Abi Hackett

Abigail Hackett & Pauliina Rautio (2019) Answering the world: young children’s running and rolling as more-than-human multimodal meaning making, International Journal of Qualitative Studies in Education, 32:8, 1019-1031, DOI: 10.1080/09518398.2019.1635282

Abstract

This paper makes a case for a view of young children’s meaning-making in which human actants are not separate from, but deeply entwined in, a more-than-human world. In order to interrogate the more-than-human processes through which multimodal meaning-making emerges, we focus on meaning-making through running and rolling that we have observed in early childhood settings in Finland and the UK. In doing so, we rethink the process of bringing-into-relation that underpin multimodal literacy practices. Ingold’s notion of correspondence is offered as a generative way to conceptualize the interplay between human and nonhuman elements as they ‘make themselves intelligible to each other’ (p.97). We show how posthuman theory offers the possibility for reconceptualising emergence and intentionality, within young children’s meaning-making.

Keywords: Literacy early childhood running more-than-human posthuman correspondence

Karen Daniels

Karen Daniels (2021) Movement, meaning and affect and young children’s early literacy practices   International Journal Early Childhood Education 29/1 p41-55

https://doi.org/10.1080/09669760.2019.1701998

ABSTRACT

This paper reports on an analysis of patterns of children’s bodily movements in an Early Years classroom. I illustrate two prevalent patterns identified during close observations of children’s walking movements as they as they followed their interests while accessing continuous provision in an Early Years setting in England. I termed the patterned pathways movement/ interest formations and draw a relationship between these formations and affective atmospheres, suggesting that these atmospheres were created by the dynamics and flows of children’s ongoing bodily movements. I propose that affective atmospheres and movement/interest formations are intricately connected to child-produced meanings as children re-imagine, re-shape and re-purpose classroom spaces and materials. In this way I contribute to conceptual understandings role of children’s whole bodily movements and the accompanying affective atmospheres in the emergence of young children’s literacy practices. My findings substantiate viewpoints that children should be provided with the opportunity to engage in exploratory play and move freely in education settings. Furthermore, I suggest that practitioners be attuned to the the affective dimensions of young children’s emerging literacy practices in Early Years classrooms.

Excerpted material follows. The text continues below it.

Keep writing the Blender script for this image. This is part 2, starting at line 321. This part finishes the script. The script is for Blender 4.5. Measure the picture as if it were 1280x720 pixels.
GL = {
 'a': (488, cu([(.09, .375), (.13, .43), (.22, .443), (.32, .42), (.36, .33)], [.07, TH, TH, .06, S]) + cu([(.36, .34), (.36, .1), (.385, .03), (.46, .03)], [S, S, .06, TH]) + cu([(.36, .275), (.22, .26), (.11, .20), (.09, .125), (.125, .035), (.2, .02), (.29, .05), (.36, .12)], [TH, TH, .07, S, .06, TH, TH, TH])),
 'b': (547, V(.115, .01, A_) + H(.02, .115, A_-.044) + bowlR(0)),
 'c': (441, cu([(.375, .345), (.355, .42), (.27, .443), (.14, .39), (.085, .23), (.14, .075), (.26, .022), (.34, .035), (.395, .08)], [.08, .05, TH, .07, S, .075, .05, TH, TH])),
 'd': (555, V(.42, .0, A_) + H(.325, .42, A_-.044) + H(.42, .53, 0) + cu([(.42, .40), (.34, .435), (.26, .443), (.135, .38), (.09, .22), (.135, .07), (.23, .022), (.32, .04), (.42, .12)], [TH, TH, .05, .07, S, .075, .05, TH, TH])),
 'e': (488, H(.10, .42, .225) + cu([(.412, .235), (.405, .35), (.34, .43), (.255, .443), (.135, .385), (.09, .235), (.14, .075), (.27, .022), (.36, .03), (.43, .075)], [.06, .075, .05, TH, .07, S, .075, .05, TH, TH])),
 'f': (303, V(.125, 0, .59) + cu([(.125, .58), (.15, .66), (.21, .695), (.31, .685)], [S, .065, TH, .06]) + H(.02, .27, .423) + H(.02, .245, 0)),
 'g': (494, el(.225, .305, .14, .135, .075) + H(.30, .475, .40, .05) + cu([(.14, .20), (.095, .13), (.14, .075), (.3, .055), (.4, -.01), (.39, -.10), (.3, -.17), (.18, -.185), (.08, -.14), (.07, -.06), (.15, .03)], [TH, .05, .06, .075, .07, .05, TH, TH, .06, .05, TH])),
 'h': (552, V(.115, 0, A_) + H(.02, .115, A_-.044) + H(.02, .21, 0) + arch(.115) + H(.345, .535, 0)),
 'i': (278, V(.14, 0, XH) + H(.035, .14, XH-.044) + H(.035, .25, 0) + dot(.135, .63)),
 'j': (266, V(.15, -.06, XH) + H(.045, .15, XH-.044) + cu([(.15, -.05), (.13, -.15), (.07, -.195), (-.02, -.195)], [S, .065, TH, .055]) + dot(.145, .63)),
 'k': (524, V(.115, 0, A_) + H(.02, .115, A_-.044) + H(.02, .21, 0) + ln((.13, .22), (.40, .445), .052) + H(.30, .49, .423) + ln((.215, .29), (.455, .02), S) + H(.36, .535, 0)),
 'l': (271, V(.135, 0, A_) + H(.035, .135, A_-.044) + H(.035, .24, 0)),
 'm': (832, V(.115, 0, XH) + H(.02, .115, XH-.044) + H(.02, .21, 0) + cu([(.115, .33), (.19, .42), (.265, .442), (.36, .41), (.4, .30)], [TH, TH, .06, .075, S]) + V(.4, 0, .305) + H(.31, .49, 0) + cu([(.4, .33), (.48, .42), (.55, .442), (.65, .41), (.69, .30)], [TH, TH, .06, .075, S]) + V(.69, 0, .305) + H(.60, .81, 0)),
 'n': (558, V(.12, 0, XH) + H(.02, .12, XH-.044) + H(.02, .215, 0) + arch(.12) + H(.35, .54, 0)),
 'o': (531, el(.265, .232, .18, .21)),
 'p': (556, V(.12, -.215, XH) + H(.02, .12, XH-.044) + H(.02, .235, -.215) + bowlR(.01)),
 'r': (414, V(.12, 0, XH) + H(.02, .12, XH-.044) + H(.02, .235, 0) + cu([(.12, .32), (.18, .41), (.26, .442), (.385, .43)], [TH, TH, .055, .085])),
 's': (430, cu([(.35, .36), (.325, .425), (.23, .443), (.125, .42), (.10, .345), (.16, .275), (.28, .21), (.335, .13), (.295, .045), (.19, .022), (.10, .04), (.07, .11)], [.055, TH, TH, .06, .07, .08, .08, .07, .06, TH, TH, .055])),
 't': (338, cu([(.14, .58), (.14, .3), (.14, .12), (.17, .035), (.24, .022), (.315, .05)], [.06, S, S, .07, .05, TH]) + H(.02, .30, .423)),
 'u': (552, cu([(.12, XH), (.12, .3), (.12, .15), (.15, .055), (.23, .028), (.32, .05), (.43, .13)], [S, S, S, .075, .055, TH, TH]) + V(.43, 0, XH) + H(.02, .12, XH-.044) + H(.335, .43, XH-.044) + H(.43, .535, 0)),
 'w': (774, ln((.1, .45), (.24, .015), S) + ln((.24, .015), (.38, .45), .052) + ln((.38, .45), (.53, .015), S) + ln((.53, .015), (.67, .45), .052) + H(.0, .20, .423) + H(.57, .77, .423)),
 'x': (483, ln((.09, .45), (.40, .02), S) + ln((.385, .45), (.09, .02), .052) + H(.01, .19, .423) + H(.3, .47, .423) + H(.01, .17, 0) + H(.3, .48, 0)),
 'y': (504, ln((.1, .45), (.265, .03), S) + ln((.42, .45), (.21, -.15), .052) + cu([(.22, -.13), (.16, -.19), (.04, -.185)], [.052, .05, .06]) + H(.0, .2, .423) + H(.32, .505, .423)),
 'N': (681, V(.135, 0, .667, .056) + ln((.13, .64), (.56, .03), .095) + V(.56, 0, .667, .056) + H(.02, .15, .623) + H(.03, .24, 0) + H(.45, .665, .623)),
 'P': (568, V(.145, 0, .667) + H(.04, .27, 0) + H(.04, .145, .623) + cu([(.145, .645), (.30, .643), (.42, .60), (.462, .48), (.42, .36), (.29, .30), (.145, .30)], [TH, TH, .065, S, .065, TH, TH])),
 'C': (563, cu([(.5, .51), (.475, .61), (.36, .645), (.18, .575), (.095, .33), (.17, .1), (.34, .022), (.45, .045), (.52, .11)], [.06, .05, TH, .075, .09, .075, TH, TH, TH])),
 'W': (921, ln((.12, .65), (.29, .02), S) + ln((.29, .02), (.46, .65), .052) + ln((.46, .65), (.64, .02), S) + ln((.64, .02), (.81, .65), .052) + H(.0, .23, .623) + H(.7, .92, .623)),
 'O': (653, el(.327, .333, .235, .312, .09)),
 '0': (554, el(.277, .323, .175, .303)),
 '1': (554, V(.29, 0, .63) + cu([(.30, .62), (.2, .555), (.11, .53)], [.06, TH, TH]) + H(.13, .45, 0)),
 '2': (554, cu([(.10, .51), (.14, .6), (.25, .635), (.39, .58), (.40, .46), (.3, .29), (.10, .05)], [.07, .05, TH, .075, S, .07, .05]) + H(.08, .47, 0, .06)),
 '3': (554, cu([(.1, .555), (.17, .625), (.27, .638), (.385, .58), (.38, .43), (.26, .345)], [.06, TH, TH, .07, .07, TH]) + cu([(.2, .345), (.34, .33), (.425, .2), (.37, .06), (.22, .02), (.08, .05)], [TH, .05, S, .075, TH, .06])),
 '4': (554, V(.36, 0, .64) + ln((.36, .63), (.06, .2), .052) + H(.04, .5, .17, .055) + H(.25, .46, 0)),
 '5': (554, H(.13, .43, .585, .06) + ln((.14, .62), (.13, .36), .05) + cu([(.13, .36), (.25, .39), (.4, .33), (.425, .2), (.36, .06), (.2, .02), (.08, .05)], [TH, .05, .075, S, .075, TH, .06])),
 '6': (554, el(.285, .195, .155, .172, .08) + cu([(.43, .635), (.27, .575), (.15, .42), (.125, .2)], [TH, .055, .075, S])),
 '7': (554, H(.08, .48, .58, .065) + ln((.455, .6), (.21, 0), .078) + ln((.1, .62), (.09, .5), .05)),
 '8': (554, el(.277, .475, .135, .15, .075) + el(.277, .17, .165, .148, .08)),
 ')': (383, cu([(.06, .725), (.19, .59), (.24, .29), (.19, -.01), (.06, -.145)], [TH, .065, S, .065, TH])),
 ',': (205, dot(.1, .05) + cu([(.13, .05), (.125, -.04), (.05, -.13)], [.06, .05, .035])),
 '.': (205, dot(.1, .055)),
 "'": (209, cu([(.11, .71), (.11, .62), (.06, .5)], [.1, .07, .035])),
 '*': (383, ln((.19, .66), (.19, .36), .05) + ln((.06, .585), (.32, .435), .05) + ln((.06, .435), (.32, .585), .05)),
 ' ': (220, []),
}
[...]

KEYWORDS: Early Years classrooms literacy practices movement embodied meaning making

Hugh Escott

Hugh Escott & Kate Pahl (2019) Learning from Ninjas: young people’s films as a lens for an expanded view of literacy and language, Discourse: Studies in the Cultural Politics of Education, 40:6, 803-815, DOI: 10.1080/01596306.2017.1405911

ABSTRACT

This article examines young people’s films to provide insights about language and literacy practices. It offers a heuristic for thinking about how to approach data that is collectively produced. It tries to make sense of new ways of knowing that locate the research in the field rather than in the academic domain. The authors develop a lens for looking at films made by young people that acknowledge multiple modes and materiality within their meaning-making practices. We make an argument about the cultural politics of research, to consider how the language and literacy practices of young people are positioned. We argue for more consideration of how language and literacy appear entangled within objects and other stuff within young people’s media productions, so as to trouble disciplinary boundaries within and beyond literacy and language studies.